- [Task brief]: Output exactly the lines from the first line of the records below through the line containing "raw('foliage', V, F, M_leaf2, rp, smooth=True)", both included, leaving out any pictures.

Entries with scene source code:
════════

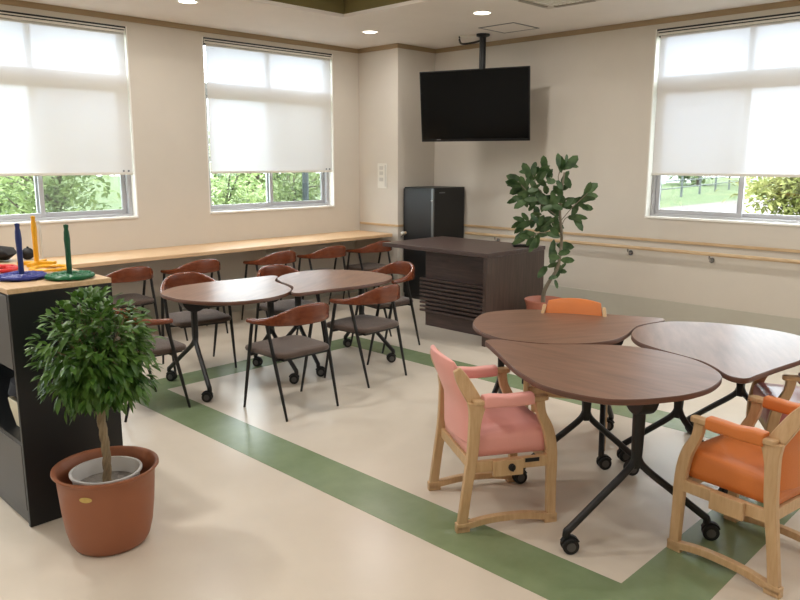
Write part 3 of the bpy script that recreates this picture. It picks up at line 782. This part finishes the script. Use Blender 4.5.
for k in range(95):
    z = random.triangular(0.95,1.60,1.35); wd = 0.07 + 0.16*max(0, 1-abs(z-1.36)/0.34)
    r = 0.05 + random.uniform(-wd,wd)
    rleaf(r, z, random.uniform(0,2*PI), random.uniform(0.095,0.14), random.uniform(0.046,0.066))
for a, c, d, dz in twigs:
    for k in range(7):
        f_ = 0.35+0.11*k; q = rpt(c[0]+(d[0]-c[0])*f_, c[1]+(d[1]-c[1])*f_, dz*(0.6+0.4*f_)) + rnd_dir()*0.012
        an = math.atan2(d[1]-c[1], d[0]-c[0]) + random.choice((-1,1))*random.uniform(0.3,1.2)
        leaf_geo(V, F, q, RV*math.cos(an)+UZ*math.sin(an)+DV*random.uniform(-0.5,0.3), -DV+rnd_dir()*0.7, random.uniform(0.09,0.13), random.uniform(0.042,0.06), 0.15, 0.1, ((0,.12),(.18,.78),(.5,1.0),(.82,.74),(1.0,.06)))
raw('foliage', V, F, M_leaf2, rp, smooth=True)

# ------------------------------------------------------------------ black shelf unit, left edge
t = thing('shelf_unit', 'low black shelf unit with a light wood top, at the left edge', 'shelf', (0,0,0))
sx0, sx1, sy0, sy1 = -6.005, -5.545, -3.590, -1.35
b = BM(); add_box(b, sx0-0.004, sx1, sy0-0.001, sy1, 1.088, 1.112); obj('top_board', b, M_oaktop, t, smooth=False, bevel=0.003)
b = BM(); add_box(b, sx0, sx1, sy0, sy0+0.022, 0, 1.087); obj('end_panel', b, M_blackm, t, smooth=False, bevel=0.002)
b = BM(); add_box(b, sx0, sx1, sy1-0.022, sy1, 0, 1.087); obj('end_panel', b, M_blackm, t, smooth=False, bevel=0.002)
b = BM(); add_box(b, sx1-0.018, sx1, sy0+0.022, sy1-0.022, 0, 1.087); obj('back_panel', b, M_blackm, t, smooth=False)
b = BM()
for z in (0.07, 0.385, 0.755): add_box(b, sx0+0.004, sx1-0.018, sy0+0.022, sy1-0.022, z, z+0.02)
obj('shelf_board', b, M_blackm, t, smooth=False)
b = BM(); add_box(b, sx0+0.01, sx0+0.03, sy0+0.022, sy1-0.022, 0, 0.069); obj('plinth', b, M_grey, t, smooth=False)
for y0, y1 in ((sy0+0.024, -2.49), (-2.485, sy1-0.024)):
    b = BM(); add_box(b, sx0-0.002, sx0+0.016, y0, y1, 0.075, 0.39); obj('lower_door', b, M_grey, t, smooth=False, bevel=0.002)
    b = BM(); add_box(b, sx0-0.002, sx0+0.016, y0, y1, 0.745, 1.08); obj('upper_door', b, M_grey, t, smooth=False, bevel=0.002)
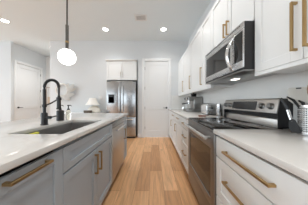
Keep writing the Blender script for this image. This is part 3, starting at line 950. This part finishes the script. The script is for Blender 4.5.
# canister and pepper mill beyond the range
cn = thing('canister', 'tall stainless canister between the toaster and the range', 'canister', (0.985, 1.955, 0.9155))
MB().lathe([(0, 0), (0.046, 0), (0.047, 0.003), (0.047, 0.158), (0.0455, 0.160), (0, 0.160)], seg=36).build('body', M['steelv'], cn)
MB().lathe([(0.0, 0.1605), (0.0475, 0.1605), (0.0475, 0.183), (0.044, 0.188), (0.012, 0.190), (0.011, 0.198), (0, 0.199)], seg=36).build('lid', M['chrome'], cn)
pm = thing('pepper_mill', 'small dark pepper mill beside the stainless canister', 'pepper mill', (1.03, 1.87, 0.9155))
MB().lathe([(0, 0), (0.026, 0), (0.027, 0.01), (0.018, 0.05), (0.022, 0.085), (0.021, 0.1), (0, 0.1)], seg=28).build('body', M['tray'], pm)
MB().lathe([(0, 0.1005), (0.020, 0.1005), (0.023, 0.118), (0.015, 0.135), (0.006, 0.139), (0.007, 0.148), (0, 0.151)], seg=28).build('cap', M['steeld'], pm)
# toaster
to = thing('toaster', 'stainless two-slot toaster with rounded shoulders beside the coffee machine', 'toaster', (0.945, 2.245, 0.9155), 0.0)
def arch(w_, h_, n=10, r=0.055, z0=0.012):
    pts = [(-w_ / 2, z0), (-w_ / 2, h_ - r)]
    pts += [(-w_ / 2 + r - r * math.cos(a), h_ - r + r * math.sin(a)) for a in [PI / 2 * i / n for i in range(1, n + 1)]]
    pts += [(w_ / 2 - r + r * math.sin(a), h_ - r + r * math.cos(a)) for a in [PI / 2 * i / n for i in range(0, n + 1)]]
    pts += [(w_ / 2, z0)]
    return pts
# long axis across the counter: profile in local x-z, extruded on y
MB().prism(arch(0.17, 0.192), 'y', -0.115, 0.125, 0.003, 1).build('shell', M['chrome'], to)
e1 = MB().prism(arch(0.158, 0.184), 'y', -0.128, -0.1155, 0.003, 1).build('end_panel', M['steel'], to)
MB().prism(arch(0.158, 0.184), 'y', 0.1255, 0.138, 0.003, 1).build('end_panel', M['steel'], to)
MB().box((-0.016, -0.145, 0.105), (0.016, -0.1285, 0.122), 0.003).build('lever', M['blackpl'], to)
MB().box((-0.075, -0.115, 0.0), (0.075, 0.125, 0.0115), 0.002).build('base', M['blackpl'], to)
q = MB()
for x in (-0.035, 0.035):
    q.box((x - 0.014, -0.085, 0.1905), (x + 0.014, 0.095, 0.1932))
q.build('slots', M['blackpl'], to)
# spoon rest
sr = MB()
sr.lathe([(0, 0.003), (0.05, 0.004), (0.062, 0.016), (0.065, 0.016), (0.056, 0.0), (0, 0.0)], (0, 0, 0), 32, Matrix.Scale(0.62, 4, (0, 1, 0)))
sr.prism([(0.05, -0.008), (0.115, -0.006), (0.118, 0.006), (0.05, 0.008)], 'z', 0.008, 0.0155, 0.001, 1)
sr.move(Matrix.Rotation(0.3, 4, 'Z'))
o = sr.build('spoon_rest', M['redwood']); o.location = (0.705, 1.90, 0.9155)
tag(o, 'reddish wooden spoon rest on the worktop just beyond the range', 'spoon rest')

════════

- [Response to this task]:
Write part 3 of the bpy script that recreates this picture. It picks up at line 782. This part finishes the script. Use Blender 4.5.
for k in range(95):
    z = random.triangular(0.95,1.60,1.35); wd = 0.07 + 0.16*max(0, 1-abs(z-1.36)/0.34)
    r = 0.05 + random.uniform(-wd,wd)
    rleaf(r, z, random.uniform(0,2*PI), random.uniform(0.095,0.14), random.uniform(0.046,0.066))
for a, c, d, dz in twigs:
    for k in range(7):
        f_ = 0.35+0.11*k; q = rpt(c[0]+(d[0]-c[0])*f_, c[1]+(d[1]-c[1])*f_, dz*(0.6+0.4*f_)) + rnd_dir()*0.012
        an = math.atan2(d[1]-c[1], d[0]-c[0]) + random.choice((-1,1))*random.uniform(0.3,1.2)
        leaf_geo(V, F, q, RV*math.cos(an)+UZ*math.sin(an)+DV*random.uniform(-0.5,0.3), -DV+rnd_dir()*0.7, random.uniform(0.09,0.13), random.uniform(0.042,0.06), 0.15, 0.1, ((0,.12),(.18,.78),(.5,1.0),(.82,.74),(1.0,.06)))
raw('foliage', V, F, M_leaf2, rp, smooth=True)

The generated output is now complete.